Cascadia / sehr lesenswert

Cascadia -

Cascadia
von Julia Phillips

Bewertet mit 5 Sternen

Zwei Schwestern und ein Bär, ein starkes Psychodrama

Die Schwestern Elena und Sam, beide gegen dreißig, leben mit ihrer kranken Mutter auf einer der Inseln Kaskadiens, die wegen ihrer wunderschönen Natur gern von Touristen besucht wird. Aber sie leben im Elend, häufen Schulden an fürs blanke Überleben, für das die mageren Einkünfte aus ihren miesen Jobs in der Gastronomie nicht ausreichen. Schon als Jugendliche träumten sie von einer besseren Zukunft, vom Neuanfang in der Ferne, wenn sie die geliebte Mutter dereinst nicht mehr pflegen müssen.

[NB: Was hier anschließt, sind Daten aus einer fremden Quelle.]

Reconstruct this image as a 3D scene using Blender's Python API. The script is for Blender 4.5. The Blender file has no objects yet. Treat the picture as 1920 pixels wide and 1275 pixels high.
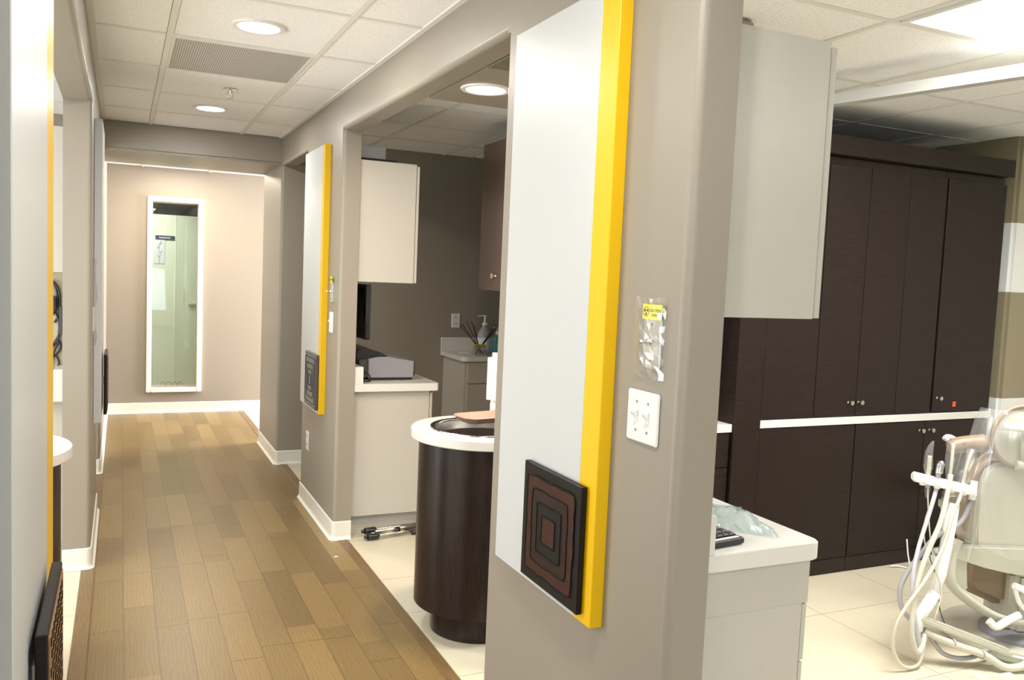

Der Roman wird erzählt aus der Perspektive der jüngeren Schwester Sam. Die beiden könnten unterschiedlicher nicht sein. Die schöne, lebenskluge, stets beherrschte und freundliche Elena ist eine starke Persönlichkeit, die bei Sam schon immer die Mutterstelle vertreten hatte, weil die Alleinerziehende arbeiten musste. Sam hingegen scheint eher lebensuntüchtig, eine kratzbürstige Außenseiterin, pampig und unbeliebt. Dass sie alles falsch macht, hat sie früh gelernt. So lebt sie in ihren Träumen von einer besseren Zukunft, eng verbunden nur mit Mutter und Schwester.

Der märchenhafte Rahmen von Schneeweißchen und Rosenrot, die unverbrüchliche Liebe der Schwestern und das plötzliche Auftauchen eines riesigen Bären, der die beiden zu suchen scheint, kann nicht darüber hinwegtäuschen, dass sich hier ein Psychodrama entwickelt, das auf eine Katastrophe zusteuert. Nach und nach erfahren wir vom frühen Missbrauch der Töchter durch einen Geliebten der Mutter, von Vertrauen zueinander und Misstrauen gegen alle anderen, aber auch von Heimlichkeiten, Verrat und Schuld. Julia Phillips hat in angenehm klarer, präziser und anschaulicher Sprache einen tiefgründigen, sehr lesenswerten Roman geschrieben.